Qu’est ce qu’une ville soutenable selon Pierre-Noël Giraud
Par RST le samedi, 21 mai 2011, 06:00 - Macroéconomie - Lien permanent
C’est le thème de l’exposé fait par l’auteur du "Commerce des promesses" dans le cadre du colloque de la Fondation Res Publica du 16 mai dernier intitulé "Quelle politique industrielle pour relever le défi climatique ?" J’avoue que j’ignorais que P.N.Giraud était un spécialiste de ce genre de sujet. Quand je l’ai interrogé sur une suite éventuelle à son célèbre ouvrage mentionné ci-dessus et qui traiterait de la crise actuelle, il m’a indiqué que ce n’était pas à l’ordre du jour, le seul développement prévu étant une version en anglais. Il m’a expliqué qu’il se consacrait actuellement aux problématiques liées à l’urbanisation mais je n’ai hélas pas retenu les références de l’étude à laquelle il a récemment participé. Faute de suite au "Commerce des promesses", je ne saurai donc pas qui, selon Giraud, aura droit au mistigri lorsque la crise sera finie. Néanmoins, grâce à son intervention lors du colloque, j’ai appris des choses très intéressantes concernant ce qu’il faudrait faire pour que le développement des villes se fasse sans mettre en danger la seule ressource réellement rare selon l’économiste, à savoir l’atmosphère. C’est ce que je vous propose de découvrir.
Pierre-Noël Giraud a débuté son exposé en signalant, pour fixer les idées, que l’on construisait chaque année dans le monde l’équivalent de 7 fois Shanghai. Ayant eu la chance de visiter la mégalopole chinoise, l’une des plus grandes du monde, j’espère que cette urbanisation nouvelle ne se fait pas sur le même modèle. Si l’on peut trouver un certain charme aux bâtiments modernes plus audacieux dans leur design les uns que les autres, il n’en reste pas moins que cette ville est un véritable cauchemar que l’on peut imaginer sorti tout droit du cerveau d’un auteur de science fiction. Les voies rapides se superposent les unes aux autres, passant au raz des fenêtres des immeubles avoisinant, et les embouteillages monstres sont le lot quotidien des habitants.
A partir de l’exemple de villes comparables, Atlanta et Barcelone, qui ont des consommations en énergie complètement différentes, la capitale de la Catalogne étant 10 fois plus économe que la ville américaine, Giraud affirme que l’on connait assez bien les caractéristiques de ce que l’on peut appeler une ville soutenable au niveau du climat. C’est une ville assez compacte où les distances entre stations de transport en commun sont raisonnables, électrifiée mais décarbonnée, dont les bâtiments sont convenablement isolés, utilisant des systèmes énergétiques intelligents. Il considère de plus que les technologies existant à l’heure actuelle permettent de faire beaucoup même si des progrès sont attendus dans certains domaines comme les pompes à chaleur, le solaire avec les capteurs minces, les batteries et le stockage de l’électricité, l’isolation et enfin les technologies de l’information et de la communication.
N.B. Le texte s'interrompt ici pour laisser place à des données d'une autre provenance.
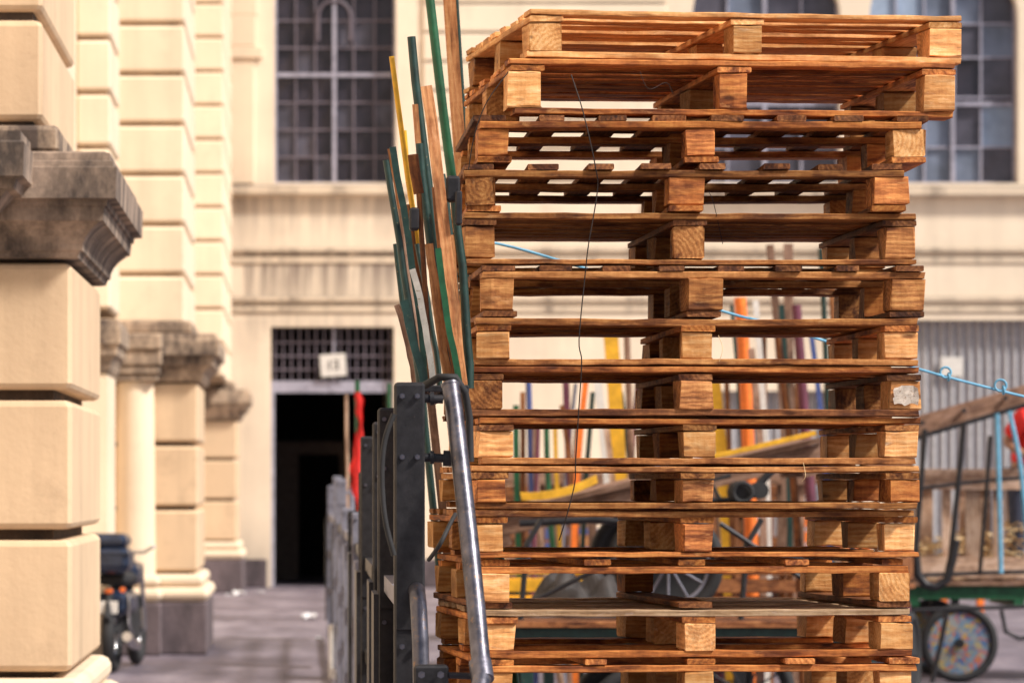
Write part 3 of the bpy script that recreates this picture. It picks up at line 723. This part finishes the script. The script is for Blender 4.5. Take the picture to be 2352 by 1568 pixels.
for j in range(nz+1):
    t=j/nz; z=2.14-t*.87; wd=.022+.022*math.exp(-((t-.60)/.10)**2)+.007*math.sin(t*19)+.005*math.sin(t*43)
    for i in range(nx+1):
        u=i/nx-.5; vs.append((-.005+u*2*wd+.014*math.sin(t*7)+.006*math.sin(t*29),-.035-.02*math.cos(u*6)+.018*math.sin(u*20+t*9),z+.01*math.sin(u*9)))
for j in range(nz):
    for i in range(nx):
        a=j*(nx+1)+i; fs.append((a,a+1,a+nx+2,a+nx+1))
m.add(vs,fs,smooth=True); m.obj('red_cloth',M_RED,fe)
pole(893,880,897,1100,26,10,M_GREEN,'round',label='thin green pole by the barrier row')
pole(795,905,798,1100,28,8,W_PALE,'round',label='thin pale pole by the barrier row')

# ------------------------------------------------------------ handcarts
def wheel(par,c,r,disc,mat_disc,name='wheel'):
    t=MB(); t.torus(c,r-.035,.035,'y',40,10); w_=t.obj(name,M_BLACK,par); w0=w_.location.copy()
    d=MB()
    if disc:
        d.tube([(c[0],c[1]-.012,c[2]),(c[0],c[1]+.012,c[2])],r-.05,40,smooth=False)
    else:
        d.torus(c,r-.07,.012,'y',36,8)
        for k in range(12):
            a=math.pi*2*k/12; d.tube([(c[0],c[1],c[2]),(c[0]+(r-.07)*math.cos(a),c[1],c[2]+(r-.07)*math.sin(a))],.006,6)
    d.obj('wheel_disc',mat_disc,w_,w0)
    h=MB(); h.tube([(c[0],c[1]-.05,c[2]),(c[0],c[1]+.05,c[2])],.035,14); h.obj('hub',M_STEEL,w_,w0)
    return w_
def handcart(loc,rot,r,label,beam,bed,disc=True,dm=M_DISC,L=(-1.3,1.2),side=0,wd=.55,legs=True,sidemat=None,clear=.03,sh=1.0):
    e=empty('handcart',loc,label,'handcart','wooden handcarts parked in the yard',rot=rot)
    z=r*2+clear
    m=MB()
    for y in(-wd+.08,wd-.08): m.board(((L[0]+L[1])/2,y,z+.05),(L[1]-L[0],.07,.10),0,tint=.5)
    for k in range(4):
        x=L[0]+.1+(L[1]-L[0]-.2)*k/3; m.board((x,0,z-.03),(.08,wd*2-.05,.055),1,tint=.4)
    m.obj('chassis',beam,e)
    m=MB(); n=7
    for k in range(n): m.board(((L[0]+L[1])/2,-wd+.07+(wd*2-.14)*k/(n-1),z+.118),(L[1]-L[0]-.02,wd*2/n-.02,.03),0)
    m.obj('bed',bed,e)
    m=MB(); m.tube([(0,-wd-.14,r),(0,wd+.14,r)],.022,12)
    for y in(-wd+.08,wd-.08):
        m.box(-.03,.03,y-.02,y+.02,r+.01,z-.002)
    m.obj('axle',M_STEEL,e)
    for y in(-wd-.1,wd+.1): wheel(e,(0,y,r),r,disc,dm)
    if legs:
        for x in (L[1]-.12,L[0]+.18):
            for y in(-wd+.08,wd-.08):
                m=MB(); m.board((x,y,(z-.06)/2),(.06,.05,z-.065),2); m.obj('leg',beam,e)
    if side:
        for y in(-wd+.03,wd-.03):
            m=MB()
            for zz_ in (.24,.92*sh): m.board(((L[0]+L[1])/2,y,z+zz_),(L[1]-L[0],.03,.16*min(1,sh+.2)),0,tint=R.uniform(.4,.8),bow=.01)
            k=L[0]+.06
            while k<L[1]-.03: m.board((k,y+.034,z+.13+.42*sh),(R.uniform(.06,.12),.025,.86*sh),2,tint=R.uniform(.1,.9),bow=.008); k+=R.uniform(side*.7,side*1.4)
            m.obj('side_panel',sidemat or W_GREY,e)
    return e,z
CYR=29.6
ca,zc=handcart((sx(2200,29.0),CYR,0),(0,0,0),.30,'green wooden handcart with paint-splattered disc wheel and slatted sides',M_GREEN,W_GREY,L=(-.42,2.2),legs=False,side=.22,sidemat=W_PALE)
co=Vector(ca.location)
m=MB(); a=Vector((sx(2095,28.6),28.75,sz(985,28.6)))-co; b=Vector((sx(2352,28.6),28.75,sz(908,28.6)))-co; d=(b-a).normalized(); b=b+d*.9; 
Lh=(b-a).length; ang=math.atan2((b-a).z,(b-a).x)
MM=Matrix.Translation((a+b)/2)@Matrix.Rotation(-ang,4,'Y')
m.board((0,0,0),(Lh,.07,.16),0,M=MM,bow=.01,tint=.6); m.board((-.1,-.06,-.075),(Lh*.9,.03,.035),0,M=MM,mi=1)
for k in range(5): 
    p=MM@Vector((-Lh/2+.1+k*.33,-.05,.02)); m.tube([p,p+Vector((0,-.03,0))],.018,8,mi=1)
m.obj('shaft',[W_GREY,M_STEEL],ca)
m=MB()
def rc(px,py,Y=28.6): return Vector((sx(px,Y),Y,sz(py,Y)))-co
m.tube([rc(2124,985),rc(2118,1080),rc(2108,1200),rc(2103,1290),rc(2115,1335),rc(2145,1347),rc(2172,1330),rc(2183,1280),rc(2192,1200),rc(2204,1080),rc(2214,970)],.022,10)
m.tube([rc(2103,1270),rc(2108,1320),rc(2125,1342),rc(2150,1348),rc(2175,1330),rc(2186,1290),rc(2196,1240)],.034,10)
m.tube([rc(2175,1405),rc(2160,1480),rc(2140,1568)],.02,8)
for y in(1315,1395): m.tube([rc(2090,y+6),rc(2250,y),rc(2420,y-4)],.016,8)
m.tube([rc(2300,1400),rc(2310,1450),rc(2340,1465),rc(2400,1460)],.016,8)
m.tube([rc(2250,1320),rc(2262,1180),rc(2275,1000)],.016,8); m.tube([rc(2120,1120),rc(2250,1105),rc(2420,1090)],.014,8)
m.obj('iron_bracket',M_STEEL,ca)
line('rope',[(2290,950,28.5),(2293,1050,28.5),(2296,1180,28.5),(2299,1315,28.5)],.018,M_ROPE,'pale blue rope hanging from the cart shaft','rope')
line('rope',[(2318,945,28.5),(2335,1020,28.5),(2345,1080,28.5),(2352,1150,28.5),(2365,1315,28.5)],.018,M_ROPE,'pale blue rope slanting down from the cart shaft','rope')
m=MB()
for k in range(1100):
    x=R.uniform(-.4,2.0); y=R.uniform(-.42,.42); h=.24*max(0,1-((x-.8)/1.5)**2)+.03; z=zc+.15+R.uniform(0,h)*1.6
    a=R.uniform(0,6.3); l=R.uniform(.05,.14); dz=R.uniform(-.03,.05)
    m.tube([(x,y,z),(x+l*math.cos(a),y+l*math.sin(a),z+dz)],.007,3,cap=False,smooth=False)
o=m.obj('straw',M_STRAW); o.location+=co; o['label']='loose dry straw heaped on the handcart bed'; o['category']='straw'; o['kind']='stuff'
# carts behind the stack
cb_,zz_=handcart((sx(1545,20.5),21.0,sz(1288,20.5)-.30),(0,math.radians(-13),0),.30,'tilted handcart with black wheels propped on another cart',W_GREY,W_GREY,disc=True,dm=M_BLACK,L=(-.9,1.0),legs=False)
m=MB(); m.board((.66,-.57,zz_+.165),(.62,.02,.028),0); m.obj('yellow_board',M_YEL,cb_)
m=MB(); m.board((-.45,-.62,zz_+.19),(.42,.02,.045),0,bow=.03,seg=.06); m.obj('yellow_board',M_YEL,cb_)
m=MB(); m.tube([(.1,-.60,zz_+.12),(.25,-.64,zz_-.05),(.5,-.64,zz_-.1),(.7,-.62,zz_+.03)],.022,8); m.tube([(-.7,-.6,zz_+.05),(-.3,-.64,zz_-.02),(.0,-.64,zz_-.12)],.02,8); m.obj('iron_bracket',M_STEEL,cb_)
handcart((sx(1690,22),22.6,0),(0,0,math.radians(4)),.30,'dark green handcart supporting a tilted one',M_TEAL,W_DK,disc=False,dm=M_STEEL,L=(-1.3,.75))
handcart((sx(1520,27),27.5,0),(0,0,math.radians(-3)),.32,'weathered handcart with slatted side parked by coloured poles',M_TEAL,W_DK,disc=False,dm=M_GSTEEL,L=(-1.2,1.4),side=.4,sidemat=W_GREY)
handcart((sx(1350,31),31,0),(0,0,math.radians(80)),.32,'dark handcart parked end-on with chrome wheels',M_TEAL,W_DK,disc=False,dm=M_CHROME,L=(-1.0,1.0),side=.3,sidemat=W_DK,sh=.5)
handcart((sx(1850,26),25.6,0),(0,0,math.radians(72)),.33,'maroon handcart parked end-on beside coloured poles',M_PURPLE,W_DK,disc=True,dm=M_BLACK,L=(-1.0,.9),side=.4,sidemat=W_DK)
handcart((sx(1960,33),33.5,0),(0,0,math.radians(10)),.34,'orange handcart with spoked wheels by the shutter',M_ORANGE,W_GREY,disc=False,dm=M_GSTEEL,L=(-1.2,1.2))
ce,zce=handcart((sx(1480,18.4),18.6,0),(0,0,math.radians(-2)),.33,'dark low-sided handcart behind the pallet stack',M_TEAL,W_DK,disc=True,dm=M_BLACK,L=(-.75,1.15),side=0,clear=.06)
m=MB()
for xx in (-.6,-.1,.45,.95): m.tube([(xx,-.5,zce+.14),(xx+.03,-.5,zce+.5),(xx+.10,-.48,zce+.62)],.014,8)
m.tube([(-.62,-.5,zce+.42),(.2,-.5,zce+.38),(1.05,-.5,zce+.46)],.016,8); m.tube([(-.6,-.5,zce+.2),(.1,-.52,zce+.55)],.012,8); m.tube([(.95,-.5,zce+.2),(.35,-.52,zce+.6)],.012,8)
m.obj('iron_frame',M_STEEL,ce)
handcart((sx(1420,36),37,0),(0,0,math.radians(5)),.33,'green handcart with slatted side by the wall',M_GREEN,W_DK,disc=False,dm=M_GSTEEL,L=(-1.3,1.6),side=.3,sidemat=W_DK,sh=.8)
se=empty('spare_wheel',(sx(1535,18.3),18.3,.856),'large black tyred wheel standing on a handcart bed','wheel')
wheel(se,(0,0,.27),.27,False,M_GSTEEL)
m=MB(); vs=[];fs=[];nu,nv=26,12
for i in range(nu+1):
    for j in range(nv+1):
        u=i/nu; v_=j/nv; x=(u-.5)*.6; y=(v_-.5)*.5
        hgt=.20*(math.sin(math.pi*u)**.5)*(math.sin(math.pi*v_)**.5)*(1+.35*math.sin(u*17+v_*5)+.25*math.sin(v_*17-u*13))
        vs.append((x+.02*math.sin(v_*20),y,hgt))
for i in range(nu):
    for j in range(nv):
        a=i*(nv+1)+j; fs.append((a,a+nv+1,a+nv+2,a+1))
m.add(vs,fs,smooth=True); o=m.obj('tarpaulin',M_TARP); o.location=(sx(1330,18.8),18.82,.86+.11); o['label']='crumpled dark brown tarpaulin bundled on a handcart';o['category']='tarpaulin'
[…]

Selon Giraud, le principal obstacle à la réalisation de villes soutenables n’est donc pas l’état de la technologie mais l’éventuelle absence de politique publique permettant de mettre en place et de coordonner l’ensemble des mesures, fort nombreuses, indispensables au bon fonctionnement du système. Il prend ainsi l’exemple du "Bus rapid transit" tel qu’il a été conçu dans la ville de Bogota. Il a fallu des investissements publics pour créer les voies, des investissements privés pour la flotte de bus, une police efficace pour éviter les embouteillages. Il a aussi fallu prendre en compte les conflits d’intérêts existants comme, par exemple, le préjudice créé à l’encontre des petits artisans travaillant dans le secteur des transports. Il a été nécessaire d’éviter le développement de l’étalement urbain au bout des lignes, ce que Giraud appelle le contrôle de l’usage des sols. Enfin, une politique tarifaire incitatrice a du être mise en place, qui permette une qualité susceptible d’attirer les classes moyennes mais qui permette aussi l’accès des transports pour les plus pauvres.
On le voit donc, les défis qui s’offrent au développement de villes durables ne sont pas tant techniques que politiques. Seule une planification efficace par la puissance publique, garante de l’intérêt général, peut permettre de coordonner avec succès l’ensemble des mesures indispensables.